Fri, August 30, 4:00 to 5:30pm, Hilton, Columbia 12

Abstract

In the wake of The American Voter, most work examining individual political attitudes and participation emphasized citizen characteristics (e.g., education, wealth, race, religion) and psychological dispositions. These explanations have proven useful across many elections and settings, though a growing literature has successfully reignited scholarly attention in the roles played by factors external to the individual. This research on social influence has emphasized the potential for friends and family to shape public opinion and civic engagement, but has actually overlooked the vast majority of citizens' social interactions. In this paper, we seek to understand how these broader sets of relationships affect the mass public, and more specifically, the ways that physical and social distance intertwine and diverge when it comes to political behavior in the United States.

Research on interpersonal interaction has tended to focus on only a few close friends, family, and acquaintances of individuals. Most of this work relies on social network data gathered with a ``name-generator'' battery, which asks respondents to identify 3-5 of their closest relationships, and to report on certain aspects of these named relationships. These time-intensive batteries provide useful information, though they rarely ask for more than five names to avoid mid-survey attrition. This emphasis on only a few associates limits the study of social influence since many members of the mass public maintain from 70 to 150 face-to-face friendships, and interact with even more causal acquaintances and service workers. Without measuring these relationships, we cannot examine their influence.

We move beyond the small group of social connections that is typically assessed by adding a new aggregate relational data (``ARD'') battery to four modules of the 2018 CCES. The batteries asked respondents to identify the number of individuals they know based on a variety of attributes (including the number who voted for Trump in 2016, voted for Clinton in 2016, own a gun, were born outside the United States, and so on).
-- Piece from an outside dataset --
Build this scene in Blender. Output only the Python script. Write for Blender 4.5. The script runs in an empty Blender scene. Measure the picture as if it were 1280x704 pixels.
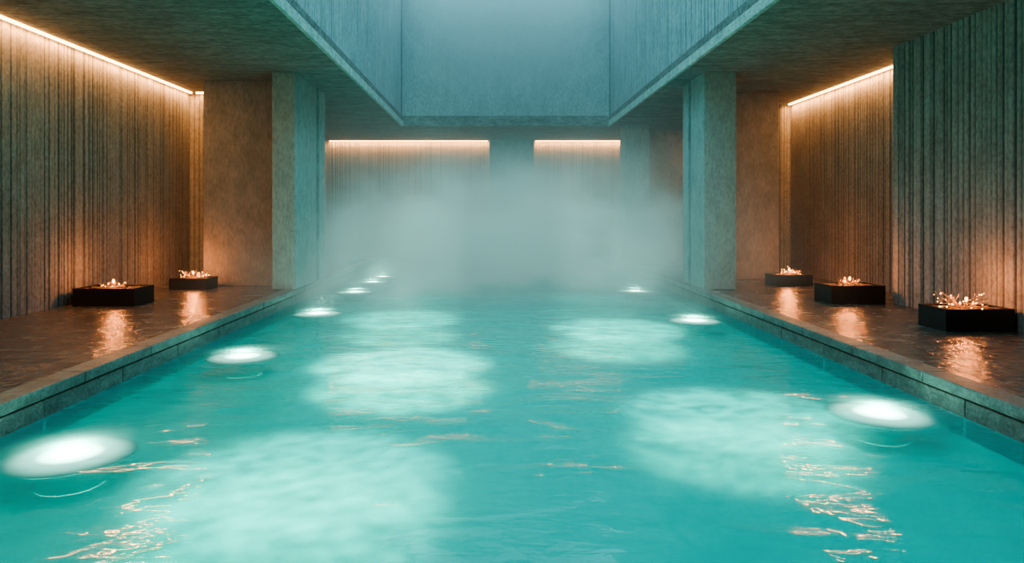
import bpy, bmesh, math, random
from mathutils import Vector, Matrix, noise
random.seed(7)
S = bpy.context.scene
C = S.collection
try:
    S.view_settings.view_transform = 'AgX'
    S.view_settings.look = 'AgX - Medium High Contrast'
except Exception as e:
    print(e)

# ---------------------------------------------------------------- helpers
def add(ob):
    C.objects.link(ob); return ob

def mesh_obj(name, verts, faces, mat=None, parent=None, smooth=False):
    me = bpy.data.meshes.new(name)
    me.from_pydata(verts, [], faces)
    me.update()
    if smooth:
        me.polygons.foreach_set('use_smooth', [True]*len(me.polygons))
    ob = bpy.data.objects.new(name, me)
    if mat: me.materials.append(mat)
    add(ob)
    if parent: ob.parent = parent
    return ob

def box_geo(V, F, x0, x1, y0, y1, z0, z1):
    n = len(V)
    V += [(x0,y0,z0),(x1,y0,z0),(x1,y1,z0),(x0,y1,z0),(x0,y0,z1),(x1,y0,z1),(x1,y1,z1),(x0,y1,z1)]
    F += [tuple(n+i for i in f) for f in [(0,3,2,1),(4,5,6,7),(0,1,5,4),(1,2,6,5),(2,3,7,6),(3,0,4,7)]]

def boxes(name, lst, mat, bevel=0, parent=None):
    V, F = [], []
    for b in lst: box_geo(V, F, *b)
    ob = mesh_obj(name, V, F, mat, parent)
    if bevel:
        m = ob.modifiers.new('bevel', 'BEVEL'); m.width = bevel; m.segments = 2; m.limit_method = 'ANGLE'
    return ob

def ribbed(name, axis, a0, a1, face, back, z0, z1, mat, seed=0, amp=0.04, step=0.015, wide=(0.035,0.14)):
    """wall panel cast with irregular vertical flutes (narrow grooves between flat ribs)."""
    sgn = 1 if back > face else -1
    rnd = random.Random(seed*17+3)
    grooves = []; a = a0 + rnd.uniform(*wide)
    while a < a1:
        grooves.append((a, rnd.uniform(0.010, 0.026), rnd.random()**1.3*0.85+0.15)); a += rnd.uniform(*wide)
    n = max(2, int((a1-a0)/step)); V = []; F = []; G = []; gi = 0
    for i in range(n+1):
        a = a0+(a1-a0)*i/n
        while gi < len(grooves)-1 and abs(grooves[gi+1][0]-a) < abs(grooves[gi][0]-a): gi += 1
        g = 0.0
        if grooves:
            ga, gw, gd = grooves[gi]; g = gd*math.exp(-((a-ga)/gw)**2)
        d = noise.noise(Vector((a*4.5, seed*3.1, 0)))*0.25+0.2
        p = face + sgn*(amp*max(0.0, d) + amp*0.8*g) if not (i in (0, n)) else face + sgn*amp*0.2
        for (pp, z) in ((p, z0), (p, z1), (back, z1), (back, z0)):
            V.append((pp, a, z) if axis == 'y' else (a, pp, z))
        G += [g, g, 0, 0]
    for i in range(n):
        b = i*4
        for k in range(4):
            F.append((b+k, b+(k+1) % 4, b+4+(k+1) % 4, b+4+k))
    F.append((0,1,2,3)); b = n*4; F.append((b+3,b+2,b+1,b))
    ob = mesh_obj(name, V, F, mat)
    at = ob.data.attributes.new('groove', 'FLOAT', 'POINT'); at.data.foreach_set('value', G)
    bm = bmesh.new(); bm.from_mesh(ob.data); bmesh.ops.recalc_face_normals(bm, faces=bm.faces)
    bm.to_mesh(ob.data); bm.free()
    return ob

# ---------------------------------------------------------------- materials
def new_mat(name):
    m = bpy.data.materials.new(name); m.use_nodes = True
    nt = m.node_tree; nt.nodes.clear()
    out = nt.nodes.new('ShaderNodeOutputMaterial')
    return m, nt, out

def N(nt, t, **kw):
    n = nt.nodes.new(t)
    for k, v in kw.items():
        if k.startswith('i_'):
            n.inputs[k[2:].replace('_', ' ')].default_value = v
        else: setattr(n, k, v)
    return n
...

Data from these types of batteries have received little attention from political scientists, but have been used by sociologists and economists because they not only provide measures of an individual's social proximity to various social groups, but also the social proximity of these groups to one another (see McCormick et al., 2013, Journal of Statistical Theory and Practice). For instance, our data allow us to determine how socially-proximate each respondent is to gun owners, but also how socially-proximate gun owners are to Trump voters.

We use these data to address several important questions about political attitudes, leveraging a large number of respondents (pooling modules) and natural variation across the United States in the social proximity between groups. First, to what extent does social distance from different groups predict perceptions of the composition of these groups? Second, building on work by Enos (2017) and others linking physical space/geography to inter-group dynamics, how does this social distance influence expressions of tolerance? We suspect that because social networks vary from context to context, that they may help to explain why the effect of physical distance between groups varies across contexts---that is, we evaluate the extent to which social networks condition the effects of physical distance when it comes to political behavior.